## start DATA SECTION

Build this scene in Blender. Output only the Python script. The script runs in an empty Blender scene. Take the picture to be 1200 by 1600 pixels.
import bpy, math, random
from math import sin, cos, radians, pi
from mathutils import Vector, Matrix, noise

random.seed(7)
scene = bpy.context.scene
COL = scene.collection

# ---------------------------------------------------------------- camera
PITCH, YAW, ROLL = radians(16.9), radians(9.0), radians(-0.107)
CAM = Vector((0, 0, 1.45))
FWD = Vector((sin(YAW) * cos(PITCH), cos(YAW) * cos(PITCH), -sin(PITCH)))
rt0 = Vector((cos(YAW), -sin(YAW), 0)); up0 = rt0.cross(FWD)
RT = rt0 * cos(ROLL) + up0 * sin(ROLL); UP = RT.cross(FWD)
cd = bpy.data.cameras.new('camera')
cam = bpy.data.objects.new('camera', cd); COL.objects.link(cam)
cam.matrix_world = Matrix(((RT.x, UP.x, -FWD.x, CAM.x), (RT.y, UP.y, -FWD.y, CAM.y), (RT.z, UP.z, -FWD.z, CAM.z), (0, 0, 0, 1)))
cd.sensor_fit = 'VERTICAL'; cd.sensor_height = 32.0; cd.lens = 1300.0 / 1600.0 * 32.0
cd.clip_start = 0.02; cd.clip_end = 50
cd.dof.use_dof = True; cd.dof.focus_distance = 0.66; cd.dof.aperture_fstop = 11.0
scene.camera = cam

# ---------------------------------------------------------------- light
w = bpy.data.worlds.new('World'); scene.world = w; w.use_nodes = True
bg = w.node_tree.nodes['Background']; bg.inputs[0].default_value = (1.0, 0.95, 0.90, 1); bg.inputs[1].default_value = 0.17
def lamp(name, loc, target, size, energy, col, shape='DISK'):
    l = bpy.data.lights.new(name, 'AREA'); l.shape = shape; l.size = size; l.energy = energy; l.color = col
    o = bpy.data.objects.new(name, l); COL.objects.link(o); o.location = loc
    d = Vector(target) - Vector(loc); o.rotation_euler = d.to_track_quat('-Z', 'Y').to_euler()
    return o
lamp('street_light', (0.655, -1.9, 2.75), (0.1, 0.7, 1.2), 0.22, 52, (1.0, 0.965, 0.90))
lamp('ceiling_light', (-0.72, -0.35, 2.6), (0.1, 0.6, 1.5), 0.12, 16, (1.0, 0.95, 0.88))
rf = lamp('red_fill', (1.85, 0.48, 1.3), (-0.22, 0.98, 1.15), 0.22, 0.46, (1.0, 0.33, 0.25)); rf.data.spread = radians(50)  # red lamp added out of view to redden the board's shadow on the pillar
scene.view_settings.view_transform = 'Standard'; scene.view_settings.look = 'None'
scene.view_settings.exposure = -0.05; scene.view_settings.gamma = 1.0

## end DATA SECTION

§ **PROBLEM STATEMENT**
Write the material out again in its entirety, exactly as shown.

§ **FULL RESPONSE**
Build this scene in Blender. Output only the Python script. The script runs in an empty Blender scene. Take the picture to be 1200 by 1600 pixels.
import bpy, math, random
from math import sin, cos, radians, pi
from mathutils import Vector, Matrix, noise

random.seed(7)
scene = bpy.context.scene
COL = scene.collection

# ---------------------------------------------------------------- camera
PITCH, YAW, ROLL = radians(16.9), radians(9.0), radians(-0.107)
CAM = Vector((0, 0, 1.45))
FWD = Vector((sin(YAW) * cos(PITCH), cos(YAW) * cos(PITCH), -sin(PITCH)))
rt0 = Vector((cos(YAW), -sin(YAW), 0)); up0 = rt0.cross(FWD)
RT = rt0 * cos(ROLL) + up0 * sin(ROLL); UP = RT.cross(FWD)
cd = bpy.data.cameras.new('camera')
cam = bpy.data.objects.new('camera', cd); COL.objects.link(cam)
cam.matrix_world = Matrix(((RT.x, UP.x, -FWD.x, CAM.x), (RT.y, UP.y, -FWD.y, CAM.y), (RT.z, UP.z, -FWD.z, CAM.z), (0, 0, 0, 1)))
cd.sensor_fit = 'VERTICAL'; cd.sensor_height = 32.0; cd.lens = 1300.0 / 1600.0 * 32.0
cd.clip_start = 0.02; cd.clip_end = 50
cd.dof.use_dof = True; cd.dof.focus_distance = 0.66; cd.dof.aperture_fstop = 11.0
scene.camera = cam

# ---------------------------------------------------------------- light
w = bpy.data.worlds.new('World'); scene.world = w; w.use_nodes = True
bg = w.node_tree.nodes['Background']; bg.inputs[0].default_value = (1.0, 0.95, 0.90, 1); bg.inputs[1].default_value = 0.17
def lamp(name, loc, target, size, energy, col, shape='DISK'):
    l = bpy.data.lights.new(name, 'AREA'); l.shape = shape; l.size = size; l.energy = energy; l.color = col
    o = bpy.data.objects.new(name, l); COL.objects.link(o); o.location = loc
    d = Vector(target) - Vector(loc); o.rotation_euler = d.to_track_quat('-Z', 'Y').to_euler()
    return o
lamp('street_light', (0.655, -1.9, 2.75), (0.1, 0.7, 1.2), 0.22, 52, (1.0, 0.965, 0.90))
lamp('ceiling_light', (-0.72, -0.35, 2.6), (0.1, 0.6, 1.5), 0.12, 16, (1.0, 0.95, 0.88))
rf = lamp('red_fill', (1.85, 0.48, 1.3), (-0.22, 0.98, 1.15), 0.22, 0.46, (1.0, 0.33, 0.25)); rf.data.spread = radians(50)  # red lamp added out of view to redden the board's shadow on the pillar
scene.view_settings.view_transform = 'Standard'; scene.view_settings.look = 'None'
scene.view_settings.exposure = -0.05; scene.view_settings.gamma = 1.0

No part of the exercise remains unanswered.